剣道範士の審査は大会終了の翌日6日(金)に行われました。各剣連から87名という多数の候補者の推薦がありましたが、審査員による予備調査を経て、本審査で5名の方が合格されました。
現行規則による範士は最高位にふさわしい方として、以前のような年功によらず、特に優れた方を選任しています。各剣連の推薦にあたってはこの点を熟慮していただきたいものです。
さて教士・錬士の選考も行われ、それぞれ合格者を決定しましたが、今回は剣道教士の筆記試験の成績が良く、全員合格の結果になりました。結構なことと存じています。
この結果はすでにお知らせしていますが、今回優勝された東八段は、前身の明治村大会時代から、初めての愛知県選手の優勝であるとのこと。まずは開催地として喜ばしいことでした。
このたびの災害に対し、李虎岩氏から多額の見舞い金を頂きました。李氏は日本の剣道界でも著名な韓国剣道界の長老ですが、ご厚志に深甚の謝意を表します。

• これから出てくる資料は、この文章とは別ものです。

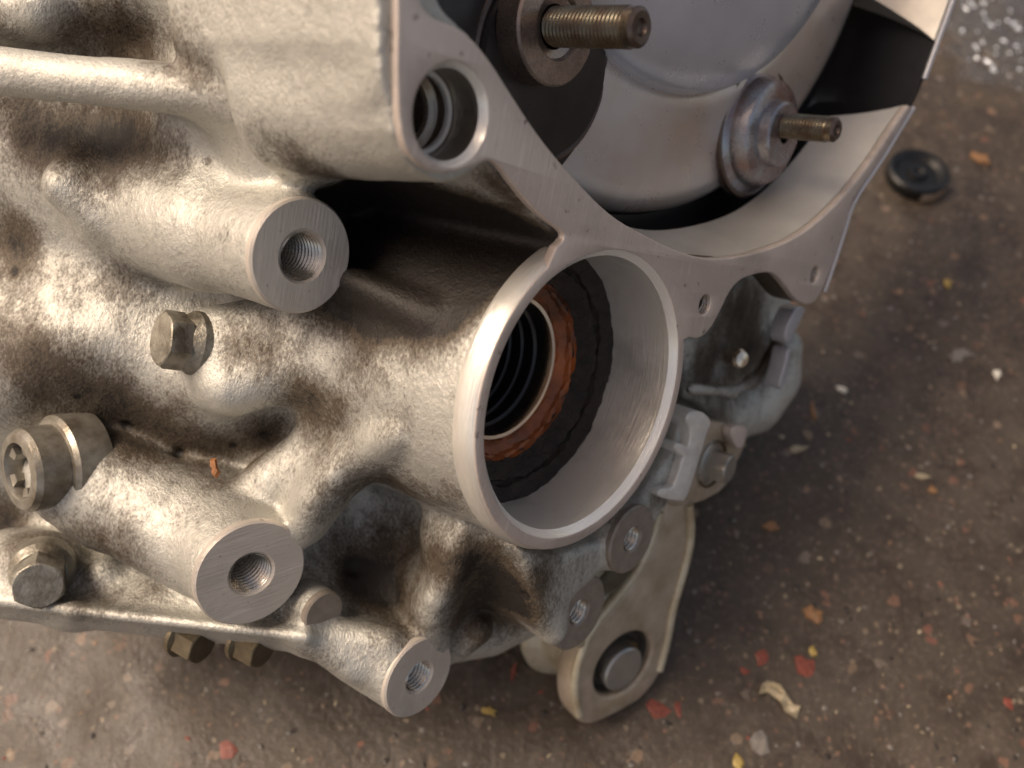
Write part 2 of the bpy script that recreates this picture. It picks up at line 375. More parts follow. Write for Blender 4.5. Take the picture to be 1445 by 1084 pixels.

先日の六段審査の際、受審の方の携帯品の中から、貴重品を盗もうとした犯人を、張り込んでいた京都府警の私服の刑事さんが、現行犯で逮捕されました。剣道着に着替える関係上、携帯品の管理には隙が出来、これまでもしばしば被害を受けています。警察のご努力に感謝し、お互いさらに気をつけなければなりません。